Combustion is always exothermic, so its enthalpy of reaction (ΔH) is always negative and heat flows from the system to the surroundings.
To find heat released, convert the mass of fuel to moles, then multiply by the molar enthalpy of combustion (q = n × ΔH), checking the mole basis of the balanced equation.
Combustion releases energy because the bonds formed in CO₂ and H₂O are stronger than the bonds broken in the fuel and O₂, not because breaking bonds releases energy.
In calorimetry FRQs, the heat from burning a fuel equals the heat absorbed by the water, so you set n × ΔH equal to mcΔT and solve for the unknown.
Combustion is a reaction where a fuel reacts rapidly with oxygen, releasing heat and light. For hydrocarbons like CH₄ or C₃H₈, complete combustion produces CO₂ and H₂O, and the reaction always has a negative ΔH.
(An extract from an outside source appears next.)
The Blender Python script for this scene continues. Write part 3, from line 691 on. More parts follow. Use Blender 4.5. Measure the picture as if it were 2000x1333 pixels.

Yes. By definition combustion releases heat, so ΔH of combustion is always negative. That's why enthalpies of combustion like -2220 kJ/mol for propane are reported as negative values.
No, and this is a classic AP trap. Breaking bonds always requires energy. Combustion is exothermic because forming the bonds in CO₂ and H₂O releases more energy than breaking the bonds in the fuel and O₂ costs.
Combustion is a type of oxidation, just fast and heat-releasing. Slow oxidation, like iron rusting, involves the same electron transfer to oxygen but without flames or rapid heat release.
Convert grams of fuel to moles, then multiply by the molar enthalpy of combustion. For example, 4.50 g of propane (44.1 g/mol) is 0.102 mol, and 0.102 mol × 2220 kJ/mol gives about 227 kJ released.